While Congress members did not move their amendments, their counterparts from the Trinamool Congress and the Left pressed their amendments, and Division of votes was sought on two amendments. 

After the passage of the bills, Finance Minister Arun Jaitley went up to Congress benches and shook hands with Manmohan Singh and other Congress leaders including Ghulam Nabi Azad to thank them. 

Deputy Chairman P J Kurien also congratulated all members of the House for the "excellent debate" on the important legislation. 

Earlier, Trinamool Congress leader Derek O'Brien, while moving his amendment and seeking a division, said all matters related to GST should pass through the Parliament. 

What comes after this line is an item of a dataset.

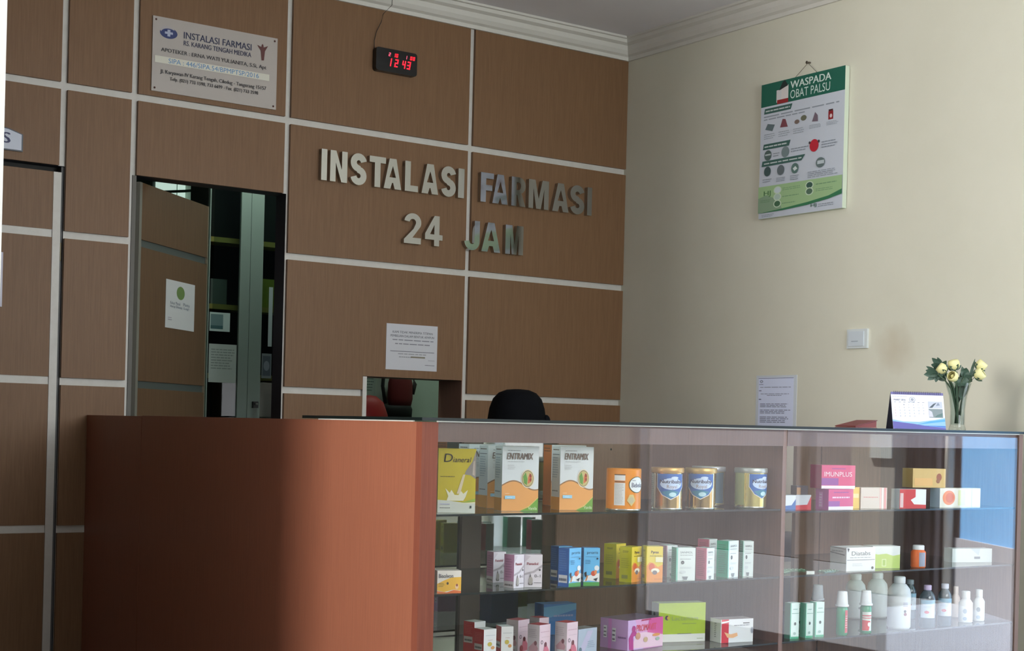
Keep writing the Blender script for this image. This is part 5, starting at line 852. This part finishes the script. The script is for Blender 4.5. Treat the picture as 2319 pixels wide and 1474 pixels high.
# skeleton facing +Y, seated; root at the pelvis
V_ = [(0, 0, 0.53), (0, -0.01, 0.66), (0, -0.01, 0.80), (0, 0.0, 0.92), (0, 0.02, 1.00), (0, 0.045, 1.06), (0, 0.055, 1.13), (0, 0.055, 1.19)]
R_ = [(0.16, 0.12), (0.135, 0.10), (0.15, 0.105), (0.12, 0.085), 0.05, 0.075, 0.092, 0.06]
E_ = [(i, i + 1) for i in range(7)]
for s in (-1, 1):
    n0 = len(V_)
    V_ += [(s * 0.09, 0.06, 0.53), (s * 0.11, 0.27, 0.53), (s * 0.12, 0.45, 0.51), (s * 0.12, 0.43, 0.28), (s * 0.12, 0.40, 0.09), (s * 0.13, 0.52, 0.045)]; R_ += [0.095, 0.082, 0.062, 0.055, 0.038, 0.032]
    E_ += [(0, n0)] + [(n0 + i, n0 + i + 1) for i in range(5)]
    n0 = len(V_)
    V_ += [(s * 0.16, 0.0, 0.93), (s * 0.20, 0.03, 0.80), (s * 0.215, 0.08, 0.68), (s * 0.16, 0.24, 0.64), (s * 0.11, 0.33, 0.635), (s * 0.095, 0.38, 0.63)]; R_ += [0.062, 0.048, 0.042, 0.034, 0.026, 0.03]
    E_ += [(3, n0)] + [(n0 + i, n0 + i + 1) for i in range(5)]
    pn = n0 + 5
    for k in range(4):
        ox = s * (0.095 + 0.018 * (k - 1.5)); L = (0.03, 0.034, 0.032, 0.026)[k]; n1 = len(V_)
        V_ += [(ox, 0.405, 0.628), (ox, 0.405 + L, 0.625), (ox, 0.405 + L * 1.8, 0.612)]; R_ += [0.009, 0.008, 0.007]; E_ += [(pn, n1), (n1, n1 + 1), (n1 + 1, n1 + 2)]
    n1 = len(V_); V_ += [(s * 0.062, 0.375, 0.63), (s * 0.05, 0.405, 0.628)]; R_ += [0.010, 0.008]; E_ += [(pn, n1), (n1, n1 + 1)]
body = skin_body('body', V_, E_, R_, [CLO, SKIN], per)
for p in body.data.polygons:
    c = p.center
    p.material_index = 1 if (c.z > 1.03 or (c.y > 0.345 and 0.58 < c.z < 0.68)) else 0
b = MB()   # face details under the covering, looking towards the wood wall
for s in (-1, 1): b.ball((s * 0.032, 0.138, 1.125), 0.011, mat((236, 234, 230), 0.3), (1, .6, .7), None, 12, 8); b.ball((s * 0.032, 0.144, 1.125), 0.005, mat((40, 26, 20), 0.3), (1, .6, 1), None, 10, 6)
b.ball((0, 0.150, 1.095), 0.014, SKIN, (0.8, 1, 1.3), None, 12, 8); b.ball((0, 0.140, 1.062), 0.016, mat((150, 84, 78), 0.5), (1.4, .5, .4), None, 12, 8); b.build('face', per)
b = MB()   # draped head covering: rings around the head, open over the face
prevr = None; NS = 40
for zz, rx, ry, cy in ((1.231, 0.012, 0.012, 0.02), (1.228, 0.045, 0.045, 0.02), (1.216, 0.075, 0.080, 0.022), (1.192, 0.097, 0.106, 0.025), (1.155, 0.110, 0.118, 0.028), (1.115, 0.116, 0.120, 0.026), (1.075, 0.124, 0.118, 0.02), (1.035, 0.142, 0.124, 0.01), (0.985, 0.175, 0.135, 0.0), (0.93, 0.215, 0.150, 0.0), (0.86, 0.225, 0.165, 0.0), (0.80, 0.215, 0.170, 0.0)):
    ring = []
    for k in range(NS):
        a = 2 * PI * k / NS; f_ = 1 + (0.025 * math.sin(7 * a + zz * 30) if zz < 1.1 else 0.004 * math.sin(5 * a))
        x, y = rx * f_ * math.cos(a), cy + ry * f_ * math.sin(a)
        front = max(0.0, math.sin(a)) ** 3
        if 1.045 < zz < 1.19: y -= 0.045 * front if front > 0.5 else 0
        ring.append(b.bm.verts.new((x, y, zz + (0.012 * math.sin(3 * a) if zz < 0.9 else 0))))
    if prevr:
        for k in range(NS):
            q = (k + 0.5) / NS * 2 * PI
            if math.sin(q) > 0.80 and 1.045 < zz < 1.17: continue
            f = b.bm.faces.new((prevr[k], prevr[(k + 1) % NS], ring[(k + 1) % NS], ring[k])); f.material_index = b.mi(CLO); f.smooth = True
    else:
        f = b.bm.faces.new(ring); f.material_index = b.mi(CLO)
    prevr = ring
b.build('head_covering', per)
b = MB(); b.ball((0.112, -0.01, 1.105), 0.018, CLO, (1, 0.8, 1.5), None, 12, 8); b.build('folded_cloth', per)
t = thing('waste_bin', 'dark blue plastic bin behind the right bay of counter', 'bin', (4.50, 4.40, 0), 0.2)
b = MB(); b.lathe([[(0, 0.0), (0.15, 0.0), (0.19, 0.56), (0.195, 0.57)]], mat((34, 46, 84), 0.45), 28, (0, 0, 0), 1.0, 0.8); b.build('body', t)
b = MB(); b.lathe([[(0.20, 0.56), (0.20, 0.585), (0.18, 0.64), (0.12, 0.668), (0, 0.675)]], mat((30, 40, 74), 0.45), 28, (0, 0, 0), 1.0, 0.8); b.build('lid', t)

# ------------------------------------------------------------------ entrance on the right and the yard outside it
b = MB()
for y_ in (0.90, 2.09, 3.25): b.box(XR + 0.03, XR + 0.08, y_, y_ + 0.05, 0, 2.35, ALU)
b.box(XR + 0.03, XR + 0.08, 0.90, 3.30, 2.30, 2.35, ALU); struct(b.build('door_3'))
b = MB(); b.box(5.165, 16, -12, 14, -0.10, -0.005, noisy('paving', (72, 75, 82), (76, 79, 86), (1, 1, 1), 0.4, 0.8)); struct(b.build('ground'))
b = MB(); b.prism([(8.6, 0.62), (8.6, 3.4), (5.9, 3.4), (5.9, 1.9), (7.4, 0.62)], FR((0, 0, 0.002), (1, 0, 0), (0, 1, 0), (0, 0, 1)), 0.008, noisy('concrete_apron', (112, 119, 132), (118, 125, 138), (1, 1, 1), 0.5, 0.8)); struct(b.build('pavement'))
b = MB(); b.box(9.6, 9.8, -12, 12, 0, 2.6, noisy('yard_wall_paint', (124, 122, 126), (138, 136, 140), (1, 1, 1), 2.0, 0.8)); struct(b.build('wall_yard'))
t = thing('yard_gate', 'blue sheet metal gate in the yard, mirrored in the counter glass', 'gate', (8.0, 0.70, 0), math.radians(30))
b = MB(); b.box(0, 0.05, 0.0, 1.9, 0.43, 2.2, noisy('blue_sheet', (104, 160, 212), (112, 168, 218), (1, 1, 1), 3.0, 0.5)); b.build('panel', t)
b = MB(); b.box(-0.02, 0.08, -0.06, 1.95, 0.0, 0.43, mat((150, 152, 160), 0.7)); b.build('plinth', t)
b = MB(); b.tube([(-0.05, -0.07, 0), (-0.05, -0.07, 2.3)], 0.03, mat((210, 206, 196), 0.4), 12); b.build('post', t)
b = MB(); b.box(8.0, 8.35, -0.24, 0.15, 0, 2.6, noisy('pillar_paint', (150, 148, 142), (160, 158, 152), (1, 1, 1), 2.0, 0.8)); tag(b.build('yard_pillar'), 'pale pillar in the yard left of the dark shutter, mirrored in glass', 'pillar')
b = MB(); b.box(7.988, 7.998, -0.06, 0.13, 0.93, 1.45, mat((190, 198, 196), 0.6)); tag(b.build('pillar_notice'), 'white notice board on the pale yard pillar, mirrored in the glass', 'notice')
t = thing('roller_shutter', 'dark ribbed shutter beside the blue gate in the yard', 'shutter', (8.1, 0, 0))
b = MB()
for k in range(12): b.box(0.02 * (k % 2), 0.05, 0.10 + k * 0.04, 0.14 + k * 0.04, 0, 2.4, mat((66, 66, 78), 0.6))
b.build('slats', t)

Jaitley asked O'Brien not to press for the division, saying if Parliament changes the tax rates approved by the GST Council, then state assemblies will also make changes. 

"The moment we set this practice, we can forget GST...Let us not unilaterally upset the federal arrangement. It will become difficult to implement," Jaitley said but O'Brien did not relent. 

The amendment was, however, negated overwhelmingly, with 113 voting against it and only 9 voting in favour. There were 9 abstentions.

Manmohan Singh hails GST passage 

Manmohan Singh hailed the passage of GST bills by Parliament and observed that the new indirect tax regime could be a "game-changer", he, however, cautioned that there could be "difficulties" in its implementation. 

He pressed for constructive cooperation between the Centre and the states in resolving outstanding issues. 

"There will be pitfalls. But we learn as we go along," he told reporters after Parliament approved four GST-supporting legislations, clearing the decks for the rollout of the historic indirect tax regime from July 1. 

Asked whether he felt disappointed that it could not happen during his tenure, the former Prime Minister said, "well I think, let bygones be bygones." 

On whether the measure would help increase the GDP, he said, "it could be a game-changer but we should not assume that there will be no difficulties on the way. There must be a constructive spirit of cooperation between the federal government and the states to resolve the outstanding issues."